WRITTEN EXERCISE = Restate, exactly and only, the lines from the first through the line containing "road = sheet('road', [(p.x, p.y)".

STORED DATA =

----------

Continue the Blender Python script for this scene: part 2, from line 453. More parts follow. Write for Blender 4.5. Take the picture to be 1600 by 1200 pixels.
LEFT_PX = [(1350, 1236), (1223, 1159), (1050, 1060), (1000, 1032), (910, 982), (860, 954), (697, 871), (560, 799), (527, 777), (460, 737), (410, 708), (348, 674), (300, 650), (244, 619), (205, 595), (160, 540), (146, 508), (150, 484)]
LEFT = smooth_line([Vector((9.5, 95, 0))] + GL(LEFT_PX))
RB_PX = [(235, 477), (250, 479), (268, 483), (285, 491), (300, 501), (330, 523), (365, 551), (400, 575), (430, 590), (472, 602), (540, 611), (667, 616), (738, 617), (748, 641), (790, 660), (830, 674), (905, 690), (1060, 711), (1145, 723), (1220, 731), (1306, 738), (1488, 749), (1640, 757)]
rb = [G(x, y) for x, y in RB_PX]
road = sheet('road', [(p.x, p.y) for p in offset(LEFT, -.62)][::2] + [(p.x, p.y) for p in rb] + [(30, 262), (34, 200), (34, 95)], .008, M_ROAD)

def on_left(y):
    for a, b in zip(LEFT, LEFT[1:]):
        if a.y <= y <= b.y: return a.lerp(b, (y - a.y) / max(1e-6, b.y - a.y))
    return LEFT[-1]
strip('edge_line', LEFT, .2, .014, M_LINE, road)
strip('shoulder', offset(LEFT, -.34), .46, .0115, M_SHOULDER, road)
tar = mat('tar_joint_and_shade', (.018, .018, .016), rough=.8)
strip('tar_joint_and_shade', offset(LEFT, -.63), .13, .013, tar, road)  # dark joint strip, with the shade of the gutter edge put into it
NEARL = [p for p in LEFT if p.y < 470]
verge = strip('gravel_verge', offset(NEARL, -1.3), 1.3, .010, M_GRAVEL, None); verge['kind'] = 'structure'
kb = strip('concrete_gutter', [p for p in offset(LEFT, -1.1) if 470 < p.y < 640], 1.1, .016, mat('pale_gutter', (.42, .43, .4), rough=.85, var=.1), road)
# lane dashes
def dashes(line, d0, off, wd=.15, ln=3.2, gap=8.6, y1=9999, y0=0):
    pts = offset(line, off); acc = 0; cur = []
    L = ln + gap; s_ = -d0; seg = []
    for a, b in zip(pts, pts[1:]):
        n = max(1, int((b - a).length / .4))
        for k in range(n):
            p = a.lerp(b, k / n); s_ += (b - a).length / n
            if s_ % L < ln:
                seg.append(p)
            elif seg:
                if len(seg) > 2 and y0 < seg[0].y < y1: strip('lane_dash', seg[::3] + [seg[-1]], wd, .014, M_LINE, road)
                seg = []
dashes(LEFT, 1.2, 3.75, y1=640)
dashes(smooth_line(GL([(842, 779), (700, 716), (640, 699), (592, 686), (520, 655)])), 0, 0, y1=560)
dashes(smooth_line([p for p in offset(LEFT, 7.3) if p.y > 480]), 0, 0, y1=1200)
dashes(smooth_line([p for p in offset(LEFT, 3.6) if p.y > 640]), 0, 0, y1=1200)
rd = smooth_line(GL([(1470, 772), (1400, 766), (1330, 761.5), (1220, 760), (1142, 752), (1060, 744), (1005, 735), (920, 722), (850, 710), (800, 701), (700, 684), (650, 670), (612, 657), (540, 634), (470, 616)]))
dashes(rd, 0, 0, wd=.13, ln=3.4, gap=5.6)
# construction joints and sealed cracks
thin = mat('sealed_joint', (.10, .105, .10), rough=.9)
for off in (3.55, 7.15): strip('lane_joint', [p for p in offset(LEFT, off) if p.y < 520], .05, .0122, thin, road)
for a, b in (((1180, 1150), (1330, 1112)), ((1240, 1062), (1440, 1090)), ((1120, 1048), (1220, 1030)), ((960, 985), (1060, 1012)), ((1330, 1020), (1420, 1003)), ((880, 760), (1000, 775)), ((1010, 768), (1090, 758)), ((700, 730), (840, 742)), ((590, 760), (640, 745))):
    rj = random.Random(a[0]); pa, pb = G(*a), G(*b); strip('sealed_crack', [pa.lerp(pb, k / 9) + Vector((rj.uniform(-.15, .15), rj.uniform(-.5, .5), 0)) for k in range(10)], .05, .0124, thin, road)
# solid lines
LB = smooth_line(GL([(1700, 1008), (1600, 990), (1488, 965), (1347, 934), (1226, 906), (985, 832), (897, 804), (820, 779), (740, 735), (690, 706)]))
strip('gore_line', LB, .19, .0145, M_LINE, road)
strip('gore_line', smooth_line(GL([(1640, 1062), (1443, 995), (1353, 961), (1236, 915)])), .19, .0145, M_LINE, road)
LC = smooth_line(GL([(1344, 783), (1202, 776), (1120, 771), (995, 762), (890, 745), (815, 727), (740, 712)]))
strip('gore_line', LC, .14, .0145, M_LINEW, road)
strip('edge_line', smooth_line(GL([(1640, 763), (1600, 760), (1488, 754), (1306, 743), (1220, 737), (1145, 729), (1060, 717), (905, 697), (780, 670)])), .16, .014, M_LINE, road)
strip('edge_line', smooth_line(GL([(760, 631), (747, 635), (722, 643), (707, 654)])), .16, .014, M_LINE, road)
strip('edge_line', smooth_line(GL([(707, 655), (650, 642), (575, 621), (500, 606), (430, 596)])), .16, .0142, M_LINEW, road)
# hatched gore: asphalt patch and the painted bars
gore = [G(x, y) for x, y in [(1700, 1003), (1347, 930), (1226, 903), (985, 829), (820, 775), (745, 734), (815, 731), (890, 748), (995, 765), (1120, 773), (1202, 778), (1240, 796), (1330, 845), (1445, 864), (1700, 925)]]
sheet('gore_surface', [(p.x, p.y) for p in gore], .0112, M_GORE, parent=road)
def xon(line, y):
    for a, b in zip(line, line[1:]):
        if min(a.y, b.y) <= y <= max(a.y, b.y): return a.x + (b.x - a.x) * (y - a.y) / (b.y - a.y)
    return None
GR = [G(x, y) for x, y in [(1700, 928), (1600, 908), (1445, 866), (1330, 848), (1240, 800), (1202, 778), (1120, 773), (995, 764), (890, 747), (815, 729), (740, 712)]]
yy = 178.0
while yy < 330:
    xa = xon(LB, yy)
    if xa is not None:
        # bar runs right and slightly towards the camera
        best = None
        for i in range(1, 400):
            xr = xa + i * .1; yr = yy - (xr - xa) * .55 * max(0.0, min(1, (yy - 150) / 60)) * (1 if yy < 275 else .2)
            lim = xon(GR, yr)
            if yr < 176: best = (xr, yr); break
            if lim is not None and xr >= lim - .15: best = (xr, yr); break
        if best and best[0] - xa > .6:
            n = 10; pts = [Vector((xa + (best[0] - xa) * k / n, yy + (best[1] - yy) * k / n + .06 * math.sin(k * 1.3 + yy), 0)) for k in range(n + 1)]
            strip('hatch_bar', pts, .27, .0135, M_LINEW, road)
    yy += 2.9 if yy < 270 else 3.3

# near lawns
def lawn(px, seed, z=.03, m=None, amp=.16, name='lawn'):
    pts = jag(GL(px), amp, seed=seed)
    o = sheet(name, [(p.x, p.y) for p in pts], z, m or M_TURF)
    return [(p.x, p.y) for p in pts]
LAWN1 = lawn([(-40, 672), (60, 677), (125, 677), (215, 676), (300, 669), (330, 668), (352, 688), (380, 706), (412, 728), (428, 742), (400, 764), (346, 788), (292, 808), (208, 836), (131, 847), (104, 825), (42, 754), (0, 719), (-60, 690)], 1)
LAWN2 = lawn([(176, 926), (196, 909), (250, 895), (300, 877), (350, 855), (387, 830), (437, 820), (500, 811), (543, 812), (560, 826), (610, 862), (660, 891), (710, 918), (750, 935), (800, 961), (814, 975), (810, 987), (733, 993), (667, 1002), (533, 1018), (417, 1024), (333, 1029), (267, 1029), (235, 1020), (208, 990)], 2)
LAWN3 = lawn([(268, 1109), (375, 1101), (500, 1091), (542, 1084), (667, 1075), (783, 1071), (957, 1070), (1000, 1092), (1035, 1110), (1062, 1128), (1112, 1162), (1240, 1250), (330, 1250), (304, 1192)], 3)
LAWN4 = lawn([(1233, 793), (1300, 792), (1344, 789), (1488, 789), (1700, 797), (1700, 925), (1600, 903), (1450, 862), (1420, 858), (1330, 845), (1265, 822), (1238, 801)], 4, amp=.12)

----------

SOLUTION FOR THIS PROBLEM =
Continue the Blender Python script for this scene: part 2, from line 453. More parts follow. Write for Blender 4.5. Take the picture to be 1600 by 1200 pixels.
LEFT_PX = [(1350, 1236), (1223, 1159), (1050, 1060), (1000, 1032), (910, 982), (860, 954), (697, 871), (560, 799), (527, 777), (460, 737), (410, 708), (348, 674), (300, 650), (244, 619), (205, 595), (160, 540), (146, 508), (150, 484)]
LEFT = smooth_line([Vector((9.5, 95, 0))] + GL(LEFT_PX))
RB_PX = [(235, 477), (250, 479), (268, 483), (285, 491), (300, 501), (330, 523), (365, 551), (400, 575), (430, 590), (472, 602), (540, 611), (667, 616), (738, 617), (748, 641), (790, 660), (830, 674), (905, 690), (1060, 711), (1145, 723), (1220, 731), (1306, 738), (1488, 749), (1640, 757)]
rb = [G(x, y) for x, y in RB_PX]
road = sheet('road', [(p.x, p.y) for p in offset(LEFT, -.62)][::2] + [(p.x, p.y) for p in rb] + [(30, 262), (34, 200), (34, 95)], .008, M_ROAD)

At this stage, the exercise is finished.